The pace of change in the world is already so fast that nobody can avoid lifelong learning. The text is an editorial written for issue 3/2019 on Adult Education and Megatrends.
In recent years, I have often semi-seriously wished that I had studied coding instead of journalism.
While my profession lurches from one redundancy negotiation to the next, the lucky ones who once studied the very untrendy subject of IT are now doing grandly. While my journalist colleagues compete for poorly paid bits and pieces of work, coders are currently choosing their jobs and naming their price.
In actual fact, the labour shortage in the IT sector has already become so great that university degree programmes do not have enough time to react to the wishes of companies living by the quarterly economy. They need experts immediately.
The nimbler players in the teaching sector have woken up and smelled the cash. New training programmes have been established for coding studies, some of which are courses just a few weeks or months long.
One of the programmes was started in 2018 in a spectacular manner by Finnish gaming company Supercell, which is globally renowned for its game Clash of Clans, among others. Those selected for the programme were promised a sure-fire job. It was particularly emphasised that women were welcome, since the IT sector is still conspicuously male.
In the buzz of the start-up, however, one small problem stuck out: in the initial phase, the company was seeking for the programme only people aged 18 to 30.
THE WORLD IS CHANGING MORE QUICKLY than ever before from the effect of many simultaneous megatrends, and these changes are influencing almost every aspect of our lives.
In this themed issue too, we talk about, for example, the ageing of the population, population growth, the environmental sustainability crises caused by climate change, the accelerating development of technology, and the impact of the Internet age on available knowledge and thereby also on the polarisation of debate.
The megatrends also include the revolution in work, meaning in particular changes caused by digitalisation and automation. The conversation then easily turns, as in this article, for example to the IT sector exploiting the digital boom, or to the media sector, which has suffered from the turmoil most visibly, or at least most publicly. Alternatively, people begin to talk of remote work or digital skills that must be learned by the middle-aged.
For sure, these are important subjects.
Robotization is putting before us issues of quite another scale than the question of whether middle-aged workers learn the latest office software.
Nevertheless, according to forecasts the coming changes will be so comprehensive and the speed of change so rapid that our world will become incredibly different, even over the next 10 years, and no one can properly forecast how it will look in 2050.
The greatest reason for this is the climate crisis, whose fateful issues must largely be resolved within the next 10 years, according to the latest climate report by the IPCC (Intergovernmental Panel on Climate Change).
Furthermore, rapidly progressing robotization, for example, is putting before us issues of quite another scale, rather than the question of whether employers should organise for their middle-aged workers continuing education on the latest office software.
This is what Israeli historian Yuval Noah Harari points out in his works Sapiens: A Brief History of Human Kind (2011) and Homo Deus: A Brief History of Tomorrow (2015).
Will there still be any paid work in 50 years’ time and, if so, what sort of work will it be?
Will there still be any paid work in 50 years’ time and, if so, what sort of work will it be?
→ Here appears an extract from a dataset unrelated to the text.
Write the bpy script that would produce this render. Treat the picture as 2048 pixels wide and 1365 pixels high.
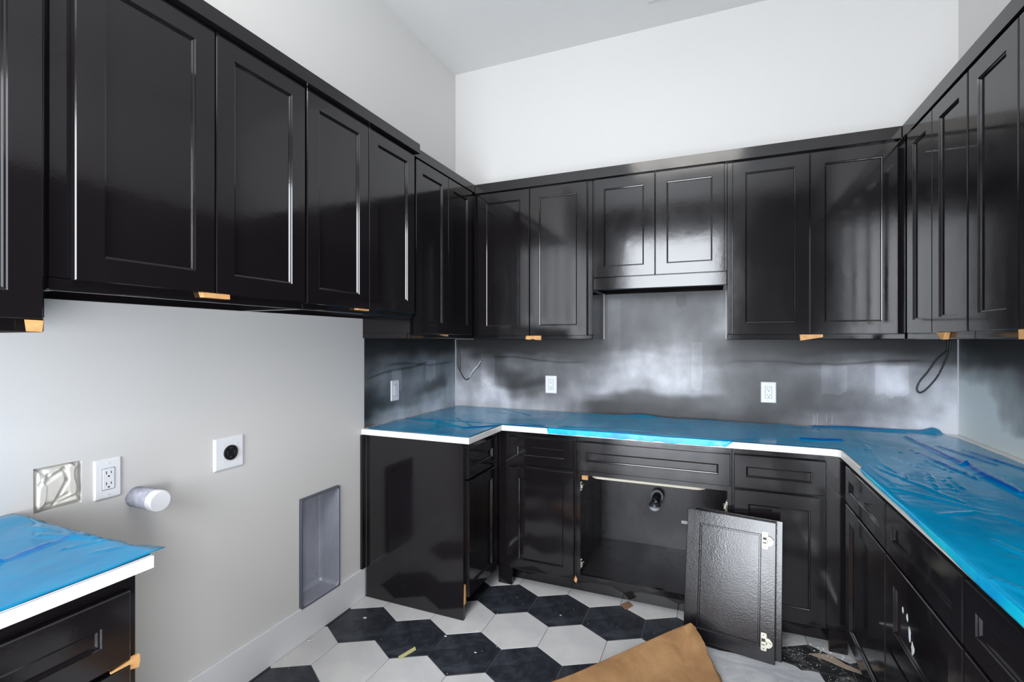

How should wealth be divided between social classes, when technology that has been mastered by only a few can handle an increasingly large proportion of work currently done by people?
How will the relative strengths and political systems of the world’s countries develop as climate change progresses and competition for resources intensifies? What will happen to economic growth without material growth? When computers become smarter than us, how will they treat us?
THESE QUESTIONS ARE ENORMOUS, BUT ONE THING IS CERTAIN. Megatrends are above all a question of learning.
It is not, however, a question of training 18-30-year-olds for a suitable “future industry”, but of lifelong learning for all age groups.
According to forecasts, the population continues to live longer and longer and at the same time the birth rate continues to fall. This means that there will simply not be enough young people to occupy all forms of new jobs and livelihoods. That is, at least if the older age groups wish to retire.
Instead people of all ages need to keep on learning.
What’s more, as the pace of global change accelerates, during their working years an increasing number of people will have to study not only software and technology but also a completely new industry. Today coding is all the rage, but in 2030 we might be getting excited about something completely different.
For those who are unable to keep up with the pace of change, things might go pretty badly.
As the climate crisis progresses, those of us whose sector does not become obsolete will at least have to get used to a more climate-sustainable diet, living conditions, and means of transport and consumption.
For those who are unable to keep up with the pace of change, things might go pretty badly. The Finnish Innovation Fund Sitra sums up the risks of such thinking in an article about the revolution of work with the headline “In the history of the world, 50 years may be a short time, but in the life of one person a tragedy spanning a whole career and lifetime.”
It is therefore important that no unnecessary barriers like age limits are set for lifelong learning.
Fortunately, Supercell listened to the vast amounts of customer feedback and removed the upper age limit from its training programme. Now the company’s website talks about, for example, taking into account the needs of people changing jobs from one industry to another.